** Stated goal **
Reproduce the listing below without changes, except that pictures are left out.

Begin

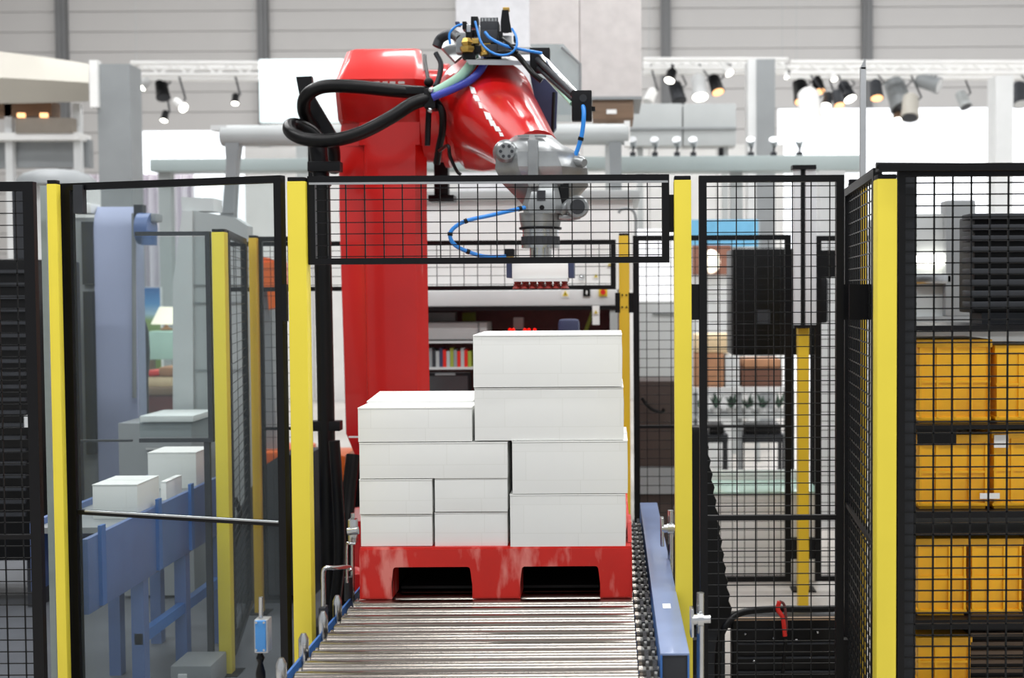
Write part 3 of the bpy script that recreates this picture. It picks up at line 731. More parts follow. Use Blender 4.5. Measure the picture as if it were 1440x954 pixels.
MB().pbox(570, 122, 598, 132, HD - 0.05, 0.05, 0.004).build('clamp_arm', M_blk, g)
MB().tube([pt(603, 152, HD), pt(601, 205, HD)], 0.012, 8, False).build('strut', M_blk, g)
MB().sphere(pt(606, 127, HD - 0.1), 0.012).build('bolt', M_steel, g)
MB().sphere(pt(605, 155, HD - 0.08), 0.012).build('bolt', M_steel, g)
MB().sphere(pt(603, 116, HD), 0.02).build('knob', M_blk, g)
MB().tube([pt(603, 116, HD), pt(598, 90, HD + 0.1), pt(597, 78, HD + 0.15)], 0.008, 8).build('clamp_lever', M_blk, g)
hose('air_hose', [(667, 72, 5.2), (664, 88, 5.16), (650, 106, 5.14), (630, 120, 5.14), (608, 132, 5.14)], 0.021, M_green, 'thick pale green hose curving from the brass fitting to the elbow clamp')
hose('air_hose', [(682, 76, 5.18), (680, 92, 5.14), (665, 110, 5.12), (640, 124, 5.12), (608, 137, 5.12)], 0.0155, M_dblue, 'dark blue hose beside the pale green hose above the elbow')
hose('air_hose', [(613, 75, 5.3), (620, 90, 5.28), (617, 110, 5.26), (612, 122, 5.24)], 0.011, M_dark, 'short dark grey hose left of the pale green hose')
hose('cable', [(612, 140, HD - 0.05), (622, 158, HD - 0.05), (622, 185, HD), (618, 205, HD + 0.05), (614, 230, HD + 0.1)], 0.015, M_rub, 'black cable dropping behind the elbow clamp')
hose('cable', [(618, 212, 5.2), (630, 205, 5.1), (633, 220, 5.1), (642, 240, 5.12), (648, 246, 5.12)], 0.007, M_rub, 'thin black cable under the red elbow casting')
# black stand post behind elbow
g = thing('cable_post', 'short black post on a flat foot behind the robot elbow', 'post', pt(620, 282, 6.0))
MB().pbox(610, 205, 630, 274, 6.0, 0.06, 0.005).build('post_tube', M_blk, g)
MB().pbox(602, 274, 638, 283, 5.98, 0.12, 0.004).build('foot', M_blk, g)
# black riser pipe left of column
g = thing('riser_pipe', 'tall black cable pipe standing left of the red robot column', 'pipe', (P(455, 800, 5.15).x, 5.15, 0))
a = P(455, 255, 5.15)
MB().lathe([(0, 0.034), (1, 0.034)], (P(463, 760, 5.15).x, 5.15, 0), (P(452, 255, 5.15).x, 5.15, P(452, 255, 5.15).z), 20).build('pipe_tube', M_rub, g)
MB().lathe([(0, 0.04), (0.2, 0.04), (0.2, 0.03), (1, 0.034)], pt(452, 262, 5.16), pt(446, 205, 5.18), 20).build('pipe_socket', M_blk, g)
for y in (234, 600):
    MB().pbox(432, y - 7, 478, y + 7, 5.12, 0.06, 0.004).build('pipe_clamp', M_blk, g)
m = MB(); m.prism([(416, 108), (438, 107), (441, 135), (470, 184), (474, 190), (455, 190), (436, 168), (424, 150)], lambda u, v, d: Vector(pt(u, v, 5.3)) + Vector((0, d, 0)), 0, 0.03); m.build('bracket_plate', M_blk, g)
MB().pbox(433, 170, 446, 260, 5.3, 0.04).build('bracket_post', M_blk, g)
hose('cable', [(497, 640, 5.4), (490, 700, 5.35), (486, 760, 5.3), (484, 860, 5.3)], 0.03, M_rub, 'thick black hose dropping to the floor behind the white carton stack')
hose('cable', [(470, 620, 5.0), (474, 680, 5.0), (478, 780, 5.0), (470, 860, 5.0)], 0.022, M_rub, 'black hose hanging between the riser pipe and the red column')

# valve terminal on top of the forearm
VD = 5.1
vt = thing('valve_terminal', 'cluster of black and brass air valves on a metal plate atop the robot arm', 'valve', pt(705, 92, VD))
MB().ring([[pt(655, 84, VD - 0.02), pt(750, 86, VD - 0.02), pt(760, 92, VD - 0.02), pt(660, 91, VD - 0.02)], [pt(655, 76, VD + 0.25), pt(750, 76, VD + 0.25), pt(758, 82, VD + 0.25), pt(660, 82, VD + 0.25)]]).build('base_plate', M_alu, vt)
MB().pbox(694, 36, 700, 82, VD + 0.02, 0.05, 0.002)
MB().pbox(675, 30, 701, 50, VD + 0.03, 0.08, 0.003).build('valve_manifold', M_dark, vt)
for i in range(5):
    MB().cyl(pt(678 + i * 5, 30, VD + 0.05), pt(678 + i * 5, 25, VD + 0.05), 0.007, n=10).build('fitting', M_steel, vt)
for (x0, y0, x1, y1, mm) in ((654, 41, 664, 53, M_blk), (664, 42, 672, 52, M_blk), (650, 30, 656, 41, M_blk), (662, 23, 672, 38, M_blk), (656, 34, 662, 45, M_steel), (641, 46, 655, 74, M_cast), (673, 36, 676, 62, M_steel), (682, 62, 700, 80, M_dark), (700, 60, 716, 76, M_dark), (705, 50, 720, 62, M_white), (676, 55, 690, 66, M_brass), (690, 66, 712, 72, M_lime), (640, 30, 646, 34, M_navy)):
    MB().pbox(x0, y0, x1, y1, VD - 0.01 + random.random() * 0.05, 0.06, 0.003).build('valve_body', mm, vt)
for (x0, y0, x1, y1, mm) in ((653, 54, 663, 62, M_brass), (664, 54, 673, 61, M_brass), (645, 60, 653, 70, M_brass), (668, 64, 676, 74, M_blk), (701, 44, 706, 56, M_blk), (716, 62, 726, 70, M_blk), (690, 74, 704, 80, M_blk), (728, 66, 748, 74, M_grey), (722, 50, 727, 58, M_blk), (650, 62, 668, 82, M_blk)):
    MB().pbox(x0, y0, x1, y1, VD - 0.03 + random.random() * 0.04, 0.05, 0.002).build('valve_body', mm, vt)
MB().pbox(676, 42, 700, 60, VD + 0.015, 0.06, 0.004).build('valve_body', M_dark, vt)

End

** Answer for the task **
Write part 3 of the bpy script that recreates this picture. It picks up at line 731. More parts follow. Use Blender 4.5. Measure the picture as if it were 1440x954 pixels.
MB().pbox(570, 122, 598, 132, HD - 0.05, 0.05, 0.004).build('clamp_arm', M_blk, g)
MB().tube([pt(603, 152, HD), pt(601, 205, HD)], 0.012, 8, False).build('strut', M_blk, g)
MB().sphere(pt(606, 127, HD - 0.1), 0.012).build('bolt', M_steel, g)
MB().sphere(pt(605, 155, HD - 0.08), 0.012).build('bolt', M_steel, g)
MB().sphere(pt(603, 116, HD), 0.02).build('knob', M_blk, g)
MB().tube([pt(603, 116, HD), pt(598, 90, HD + 0.1), pt(597, 78, HD + 0.15)], 0.008, 8).build('clamp_lever', M_blk, g)
hose('air_hose', [(667, 72, 5.2), (664, 88, 5.16), (650, 106, 5.14), (630, 120, 5.14), (608, 132, 5.14)], 0.021, M_green, 'thick pale green hose curving from the brass fitting to the elbow clamp')
hose('air_hose', [(682, 76, 5.18), (680, 92, 5.14), (665, 110, 5.12), (640, 124, 5.12), (608, 137, 5.12)], 0.0155, M_dblue, 'dark blue hose beside the pale green hose above the elbow')
hose('air_hose', [(613, 75, 5.3), (620, 90, 5.28), (617, 110, 5.26), (612, 122, 5.24)], 0.011, M_dark, 'short dark grey hose left of the pale green hose')
hose('cable', [(612, 140, HD - 0.05), (622, 158, HD - 0.05), (622, 185, HD), (618, 205, HD + 0.05), (614, 230, HD + 0.1)], 0.015, M_rub, 'black cable dropping behind the elbow clamp')
hose('cable', [(618, 212, 5.2), (630, 205, 5.1), (633, 220, 5.1), (642, 240, 5.12), (648, 246, 5.12)], 0.007, M_rub, 'thin black cable under the red elbow casting')
# black stand post behind elbow
g = thing('cable_post', 'short black post on a flat foot behind the robot elbow', 'post', pt(620, 282, 6.0))
MB().pbox(610, 205, 630, 274, 6.0, 0.06, 0.005).build('post_tube', M_blk, g)
MB().pbox(602, 274, 638, 283, 5.98, 0.12, 0.004).build('foot', M_blk, g)
# black riser pipe left of column
g = thing('riser_pipe', 'tall black cable pipe standing left of the red robot column', 'pipe', (P(455, 800, 5.15).x, 5.15, 0))
a = P(455, 255, 5.15)
MB().lathe([(0, 0.034), (1, 0.034)], (P(463, 760, 5.15).x, 5.15, 0), (P(452, 255, 5.15).x, 5.15, P(452, 255, 5.15).z), 20).build('pipe_tube', M_rub, g)
MB().lathe([(0, 0.04), (0.2, 0.04), (0.2, 0.03), (1, 0.034)], pt(452, 262, 5.16), pt(446, 205, 5.18), 20).build('pipe_socket', M_blk, g)
for y in (234, 600):
    MB().pbox(432, y - 7, 478, y + 7, 5.12, 0.06, 0.004).build('pipe_clamp', M_blk, g)
m = MB(); m.prism([(416, 108), (438, 107), (441, 135), (470, 184), (474, 190), (455, 190), (436, 168), (424, 150)], lambda u, v, d: Vector(pt(u, v, 5.3)) + Vector((0, d, 0)), 0, 0.03); m.build('bracket_plate', M_blk, g)
MB().pbox(433, 170, 446, 260, 5.3, 0.04).build('bracket_post', M_blk, g)
hose('cable', [(497, 640, 5.4), (490, 700, 5.35), (486, 760, 5.3), (484, 860, 5.3)], 0.03, M_rub, 'thick black hose dropping to the floor behind the white carton stack')
hose('cable', [(470, 620, 5.0), (474, 680, 5.0), (478, 780, 5.0), (470, 860, 5.0)], 0.022, M_rub, 'black hose hanging between the riser pipe and the red column')

# valve terminal on top of the forearm
VD = 5.1
vt = thing('valve_terminal', 'cluster of black and brass air valves on a metal plate atop the robot arm', 'valve', pt(705, 92, VD))
MB().ring([[pt(655, 84, VD - 0.02), pt(750, 86, VD - 0.02), pt(760, 92, VD - 0.02), pt(660, 91, VD - 0.02)], [pt(655, 76, VD + 0.25), pt(750, 76, VD + 0.25), pt(758, 82, VD + 0.25), pt(660, 82, VD + 0.25)]]).build('base_plate', M_alu, vt)
MB().pbox(694, 36, 700, 82, VD + 0.02, 0.05, 0.002)
MB().pbox(675, 30, 701, 50, VD + 0.03, 0.08, 0.003).build('valve_manifold', M_dark, vt)
for i in range(5):
    MB().cyl(pt(678 + i * 5, 30, VD + 0.05), pt(678 + i * 5, 25, VD + 0.05), 0.007, n=10).build('fitting', M_steel, vt)
for (x0, y0, x1, y1, mm) in ((654, 41, 664, 53, M_blk), (664, 42, 672, 52, M_blk), (650, 30, 656, 41, M_blk), (662, 23, 672, 38, M_blk), (656, 34, 662, 45, M_steel), (641, 46, 655, 74, M_cast), (673, 36, 676, 62, M_steel), (682, 62, 700, 80, M_dark), (700, 60, 716, 76, M_dark), (705, 50, 720, 62, M_white), (676, 55, 690, 66, M_brass), (690, 66, 712, 72, M_lime), (640, 30, 646, 34, M_navy)):
    MB().pbox(x0, y0, x1, y1, VD - 0.01 + random.random() * 0.05, 0.06, 0.003).build('valve_body', mm, vt)
for (x0, y0, x1, y1, mm) in ((653, 54, 663, 62, M_brass), (664, 54, 673, 61, M_brass), (645, 60, 653, 70, M_brass), (668, 64, 676, 74, M_blk), (701, 44, 706, 56, M_blk), (716, 62, 726, 70, M_blk), (690, 74, 704, 80, M_blk), (728, 66, 748, 74, M_grey), (722, 50, 727, 58, M_blk), (650, 62, 668, 82, M_blk)):
    MB().pbox(x0, y0, x1, y1, VD - 0.03 + random.random() * 0.04, 0.05, 0.002).build('valve_body', mm, vt)
MB().pbox(676, 42, 700, 60, VD + 0.015, 0.06, 0.004).build('valve_body', M_dark, vt)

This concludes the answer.